— Start SOURCE DATA —

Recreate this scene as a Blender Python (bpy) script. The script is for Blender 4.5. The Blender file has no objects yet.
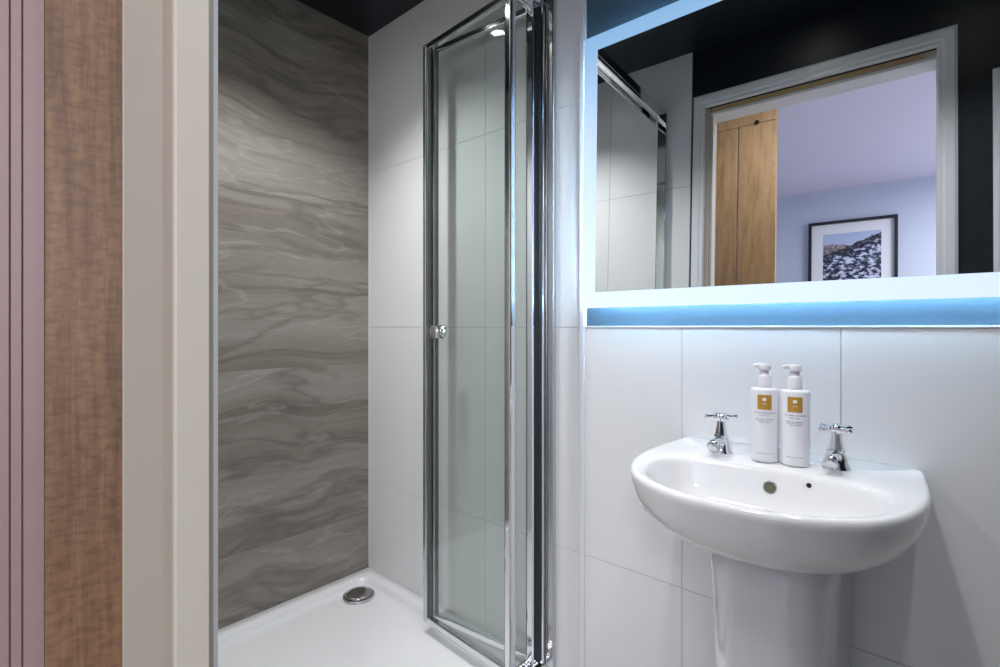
import bpy, bmesh, math, random
from mathutils import Vector, Matrix
C = bpy.context.scene
R = math.radians
PI = math.pi

# ------------------------------------------------------------------ camera, world, lights, exposure
cam_d = bpy.data.cameras.new('camera')
cam = bpy.data.objects.new('camera', cam_d)
C.collection.objects.link(cam)
cam_d.sensor_width = 36.0
cam_d.lens = 506.0 / 1000.0 * 36.0
cam_d.shift_y = -0.0065
cam_d.clip_start = 0.01
cam.location = (0, 0, 1.09)
cam.rotation_euler = (R(90), 0, R(41.4))
C.camera = cam

C.view_settings.view_transform = 'Standard'
C.view_settings.look = 'None'
C.view_settings.gamma = 1.0
C.view_settings.use_curve_mapping = False
C.view_settings.exposure = 0.16

w = bpy.data.worlds.new('world'); C.world = w; w.use_nodes = True
w.node_tree.nodes['Background'].inputs[0].default_value = (0.5, 0.5, 0.55, 1)
w.node_tree.nodes['Background'].inputs[1].default_value = 0.15

def spot(name, loc, energy, col, size, blend, rad=0.03, aim=None):
    d = bpy.data.lights.new(name, 'SPOT'); d.energy = energy; d.color = col
    d.spot_size = R(size); d.spot_blend = blend; d.shadow_soft_size = rad
    o = bpy.data.objects.new(name, d); C.collection.objects.link(o); o.location = loc
    if aim:
        o.rotation_euler = (Vector(aim) - Vector(loc)).to_track_quat('-Z', 'Y').to_euler()
    return o
def area(name, loc, energy, col, sx, sy, aim):
    d = bpy.data.lights.new(name, 'AREA'); d.energy = energy; d.color = col
    d.shape = 'RECTANGLE'; d.size = sx; d.size_y = sy
    o = bpy.data.objects.new(name, d); C.collection.objects.link(o); o.location = loc
    o.rotation_euler = (Vector(aim) - Vector(loc)).to_track_quat('-Z', 'Y').to_euler()
    return o

CEIL = 2.23
DOWN = [(-1.22, 0.66, CEIL), (-0.32, 0.52, CEIL), (0.12, 0.64, CEIL)]
spot('shower_downlight_beam', (DOWN[0][0], DOWN[0][1], CEIL-0.015), 56, (0.97, 0.98, 0.98), 116, 0.95)
spot('basin_downlight_beam', (DOWN[1][0], DOWN[1][1], CEIL-0.015), 26, (0.96, 0.98, 1.0), 98, 0.95)
spot('basin_downlight_beam', (DOWN[2][0], DOWN[2][1], CEIL-0.015), 19, (0.96, 0.98, 1.0), 98, 0.95)
area('bedroom_fill_light', (-0.42, -0.25, 2.37), 6, (1.0, 0.97, 0.92), 0.3, 0.2, (-0.55, -0.60, 0))  # unseen lamp added to brighten the plank door reflected in the mirror
area('bedroom_fill_light', (0.9, -1.7, 2.30), 40, (1.0, 0.97, 0.92), 0.5, 0.5, (0.9, -1.8, 0))  # unseen lamp added to light up the bedroom's far wall
area('bedroom_window_light', (1.70, -1.7, 1.5), 18, (1.0, 0.97, 0.95), 1.0, 1.2, (-1.0, -1.5, 1.6))

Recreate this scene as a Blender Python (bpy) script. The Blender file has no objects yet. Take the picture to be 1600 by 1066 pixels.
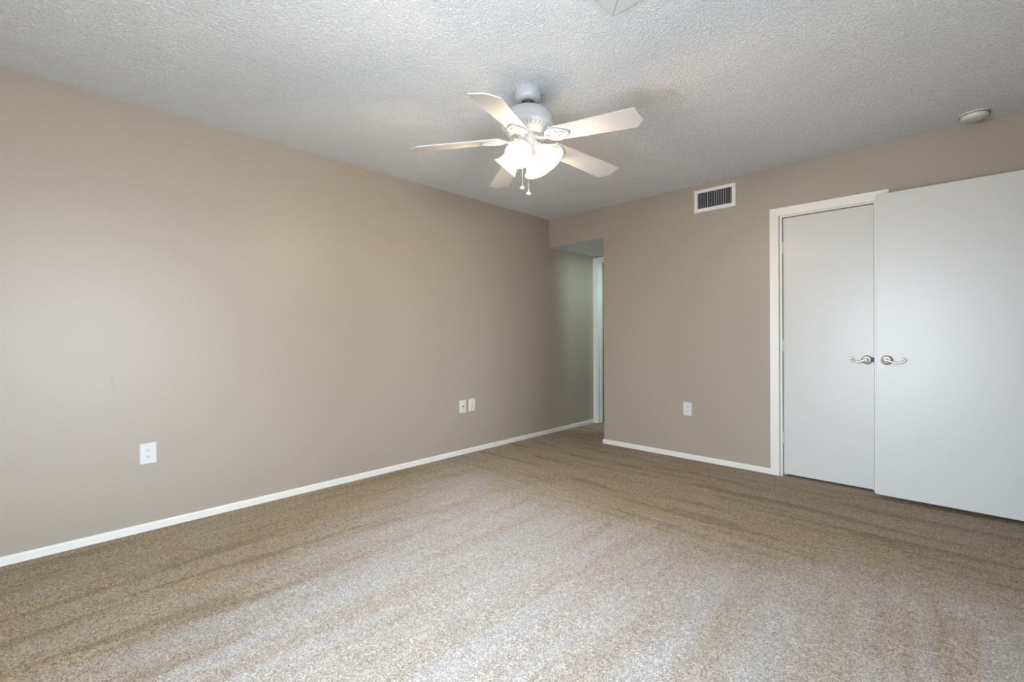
import bpy, bmesh, math, random
from mathutils import Vector, Matrix
sc = bpy.context.scene
COL = sc.collection
R = math.radians
PI = math.pi

# ------------------------------------------------------------------ camera
cam_d = bpy.data.cameras.new('camera')
cam = bpy.data.objects.new('camera', cam_d); COL.objects.link(cam)
cam_d.sensor_width = 36.0
cam_d.sensor_fit = 'HORIZONTAL'
cam_d.lens = 720.12 / 1600 * 36.0
cam_d.shift_y = -(533.0 - 525.61) / 1600
cam_d.clip_start = 0.02
YAW = 0.7674
cam.location = (3.3562, -4.0916, 1.1094)
cam.rotation_euler = (Matrix.Rotation(YAW, 3, 'Z') @ Matrix.Rotation(R(90), 3, 'X') @ Matrix.Rotation(-0.004, 3, 'Z')).to_euler()
sc.camera = cam

# ------------------------------------------------------------------ exposure
vs = sc.view_settings
vs.view_transform = 'Standard'; vs.look = 'None'; vs.gamma = 1.0; vs.use_curve_mapping = False
vs.exposure = 1.45
sc.display_settings.display_device = 'sRGB'
sc.cycles.diffuse_bounces = 2

# ------------------------------------------------------------------ daylight (world seen through the sliding window behind the camera)
SKY = (0.76, 0.90, 1.06)
SKY_STRENGTH = 10.0
w = bpy.data.worlds.new('world'); sc.world = w
w.use_nodes = True
nt = w.node_tree; nt.nodes.clear()
wo = nt.nodes.new('ShaderNodeOutputWorld'); bg = nt.nodes.new('ShaderNodeBackground')
tc = nt.nodes.new('ShaderNodeTexCoord'); sx = nt.nodes.new('ShaderNodeSeparateXYZ')
mr = nt.nodes.new('ShaderNodeMapRange'); cr = nt.nodes.new('ShaderNodeValToRGB')
nt.links.new(tc.outputs['Generated'], sx.inputs[0]); nt.links.new(sx.outputs['Z'], mr.inputs['Value'])
mr.inputs['From Min'].default_value = -1.0; mr.inputs['From Max'].default_value = 1.0
nt.links.new(mr.outputs[0], cr.inputs[0]); nt.links.new(cr.outputs[0], bg.inputs[0]); nt.links.new(bg.outputs[0], wo.inputs[0])
cr.color_ramp.elements[0].position = 0.485; cr.color_ramp.elements[0].color = (0.57, 0.61, 0.65, 1)
cr.color_ramp.elements[1].position = 0.515; cr.color_ramp.elements[1].color = (*SKY, 1)
bg.inputs[1].default_value = SKY_STRENGTH

Y_FRONT = -4.75; XR = 3.77
WIN_X0, WIN_X1, WIN_Z1 = 2.00, 3.40, 2.05          # sliding glass door in the wall behind the camera
SW_Y0, SW_Y1, SW_Z0, SW_Z1 = -4.60, -2.95, 0.35, 2.05   # side window in the right wall, beside the camera
def portal(name, loc, rot, sx_, sy_):
    l = bpy.data.lights.new(name, 'AREA'); l.shape = 'RECTANGLE'; l.size = sx_; l.size_y = sy_; l.cycles.is_portal = True
    o = bpy.data.objects.new(name, l); COL.objects.link(o); o.location = loc; o.rotation_euler = rot
portal('daylight_portal', ((WIN_X0 + WIN_X1) / 2, Y_FRONT - 0.125, WIN_Z1 / 2), (R(90), 0, 0), WIN_X1 - WIN_X0, WIN_Z1)
portal('daylight_portal', (XR + 0.105, (SW_Y0 + SW_Y1) / 2, (SW_Z0 + SW_Z1) / 2), (R(90), 0, R(90)), SW_Y1 - SW_Y0, SW_Z1 - SW_Z0)

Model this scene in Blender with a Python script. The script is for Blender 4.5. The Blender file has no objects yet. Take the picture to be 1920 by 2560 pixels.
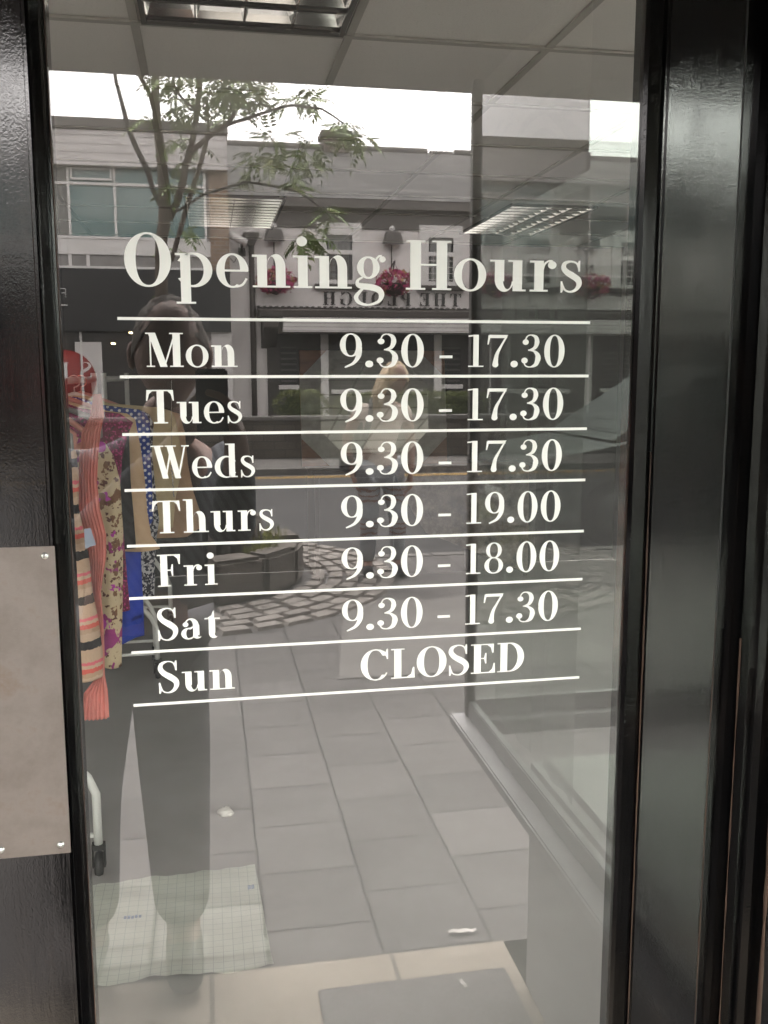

— End SOURCE DATA —

YOUR INSTRUCTIONS. Restate the whole listing above exactly, except for its images.

RESULT.
Recreate this scene as a Blender Python (bpy) script. The script is for Blender 4.5. The Blender file has no objects yet.
import bpy, bmesh, math, random
from mathutils import Vector, Matrix
C = bpy.context.scene
R = math.radians
PI = math.pi

# ------------------------------------------------------------------ camera, world, lights, exposure
cam_d = bpy.data.cameras.new('camera')
cam = bpy.data.objects.new('camera', cam_d)
C.collection.objects.link(cam)
cam_d.sensor_width = 36.0
cam_d.lens = 506.0 / 1000.0 * 36.0
cam_d.shift_y = -0.0065
cam_d.clip_start = 0.01
cam.location = (0, 0, 1.09)
cam.rotation_euler = (R(90), 0, R(41.4))
C.camera = cam

C.view_settings.view_transform = 'Standard'
C.view_settings.look = 'None'
C.view_settings.gamma = 1.0
C.view_settings.use_curve_mapping = False
C.view_settings.exposure = 0.16

w = bpy.data.worlds.new('world'); C.world = w; w.use_nodes = True
w.node_tree.nodes['Background'].inputs[0].default_value = (0.5, 0.5, 0.55, 1)
w.node_tree.nodes['Background'].inputs[1].default_value = 0.15

def spot(name, loc, energy, col, size, blend, rad=0.03, aim=None):
    d = bpy.data.lights.new(name, 'SPOT'); d.energy = energy; d.color = col
    d.spot_size = R(size); d.spot_blend = blend; d.shadow_soft_size = rad
    o = bpy.data.objects.new(name, d); C.collection.objects.link(o); o.location = loc
    if aim:
        o.rotation_euler = (Vector(aim) - Vector(loc)).to_track_quat('-Z', 'Y').to_euler()
    return o
def area(name, loc, energy, col, sx, sy, aim):
    d = bpy.data.lights.new(name, 'AREA'); d.energy = energy; d.color = col
    d.shape = 'RECTANGLE'; d.size = sx; d.size_y = sy
    o = bpy.data.objects.new(name, d); C.collection.objects.link(o); o.location = loc
    o.rotation_euler = (Vector(aim) - Vector(loc)).to_track_quat('-Z', 'Y').to_euler()
    return o

CEIL = 2.23
DOWN = [(-1.22, 0.66, CEIL), (-0.32, 0.52, CEIL), (0.12, 0.64, CEIL)]
spot('shower_downlight_beam', (DOWN[0][0], DOWN[0][1], CEIL-0.015), 56, (0.97, 0.98, 0.98), 116, 0.95)
spot('basin_downlight_beam', (DOWN[1][0], DOWN[1][1], CEIL-0.015), 26, (0.96, 0.98, 1.0), 98, 0.95)
spot('basin_downlight_beam', (DOWN[2][0], DOWN[2][1], CEIL-0.015), 19, (0.96, 0.98, 1.0), 98, 0.95)
area('bedroom_fill_light', (-0.42, -0.25, 2.37), 6, (1.0, 0.97, 0.92), 0.3, 0.2, (-0.55, -0.60, 0))  # unseen lamp added to brighten the plank door reflected in the mirror
area('bedroom_fill_light', (0.9, -1.7, 2.30), 40, (1.0, 0.97, 0.92), 0.5, 0.5, (0.9, -1.8, 0))  # unseen lamp added to light up the bedroom's far wall
area('bedroom_window_light', (1.70, -1.7, 1.5), 18, (1.0, 0.97, 0.95), 1.0, 1.2, (-1.0, -1.5, 1.6))

Recreate this scene as a Blender Python (bpy) script. The Blender file has no objects yet. Take the picture to be 1600 by 1066 pixels.
import bpy, bmesh, math, random
from mathutils import Vector, Matrix
sc = bpy.context.scene
COL = sc.collection
R = math.radians
PI = math.pi

# ------------------------------------------------------------------ camera
cam_d = bpy.data.cameras.new('camera')
cam = bpy.data.objects.new('camera', cam_d); COL.objects.link(cam)
cam_d.sensor_width = 36.0
cam_d.sensor_fit = 'HORIZONTAL'
cam_d.lens = 720.12 / 1600 * 36.0
cam_d.shift_y = -(533.0 - 525.61) / 1600
cam_d.clip_start = 0.02
YAW = 0.7674
cam.location = (3.3562, -4.0916, 1.1094)
cam.rotation_euler = (Matrix.Rotation(YAW, 3, 'Z') @ Matrix.Rotation(R(90), 3, 'X') @ Matrix.Rotation(-0.004, 3, 'Z')).to_euler()
sc.camera = cam

# ------------------------------------------------------------------ exposure
vs = sc.view_settings
vs.view_transform = 'Standard'; vs.look = 'None'; vs.gamma = 1.0; vs.use_curve_mapping = False
vs.exposure = 1.45
sc.display_settings.display_device = 'sRGB'
sc.cycles.diffuse_bounces = 2

# ------------------------------------------------------------------ daylight (world seen through the sliding window behind the camera)
SKY = (0.76, 0.90, 1.06)
SKY_STRENGTH = 10.0
w = bpy.data.worlds.new('world'); sc.world = w
w.use_nodes = True
nt = w.node_tree; nt.nodes.clear()
wo = nt.nodes.new('ShaderNodeOutputWorld'); bg = nt.nodes.new('ShaderNodeBackground')
tc = nt.nodes.new('ShaderNodeTexCoord'); sx = nt.nodes.new('ShaderNodeSeparateXYZ')
mr = nt.nodes.new('ShaderNodeMapRange'); cr = nt.nodes.new('ShaderNodeValToRGB')
nt.links.new(tc.outputs['Generated'], sx.inputs[0]); nt.links.new(sx.outputs['Z'], mr.inputs['Value'])
mr.inputs['From Min'].default_value = -1.0; mr.inputs['From Max'].default_value = 1.0
nt.links.new(mr.outputs[0], cr.inputs[0]); nt.links.new(cr.outputs[0], bg.inputs[0]); nt.links.new(bg.outputs[0], wo.inputs[0])
cr.color_ramp.elements[0].position = 0.485; cr.color_ramp.elements[0].color = (0.57, 0.61, 0.65, 1)
cr.color_ramp.elements[1].position = 0.515; cr.color_ramp.elements[1].color = (*SKY, 1)
bg.inputs[1].default_value = SKY_STRENGTH

Y_FRONT = -4.75; XR = 3.77
WIN_X0, WIN_X1, WIN_Z1 = 2.00, 3.40, 2.05          # sliding glass door in the wall behind the camera
SW_Y0, SW_Y1, SW_Z0, SW_Z1 = -4.60, -2.95, 0.35, 2.05   # side window in the right wall, beside the camera
def portal(name, loc, rot, sx_, sy_):
    l = bpy.data.lights.new(name, 'AREA'); l.shape = 'RECTANGLE'; l.size = sx_; l.size_y = sy_; l.cycles.is_portal = True
    o = bpy.data.objects.new(name, l); COL.objects.link(o); o.location = loc; o.rotation_euler = rot
portal('daylight_portal', ((WIN_X0 + WIN_X1) / 2, Y_FRONT - 0.125, WIN_Z1 / 2), (R(90), 0, 0), WIN_X1 - WIN_X0, WIN_Z1)
portal('daylight_portal', (XR + 0.105, (SW_Y0 + SW_Y1) / 2, (SW_Z0 + SW_Z1) / 2), (R(90), 0, R(90)), SW_Y1 - SW_Y0, SW_Z1 - SW_Z0)

Model this scene in Blender with a Python script. The script is for Blender 4.5. The Blender file has no objects yet. Take the picture to be 1920 by 2560 pixels.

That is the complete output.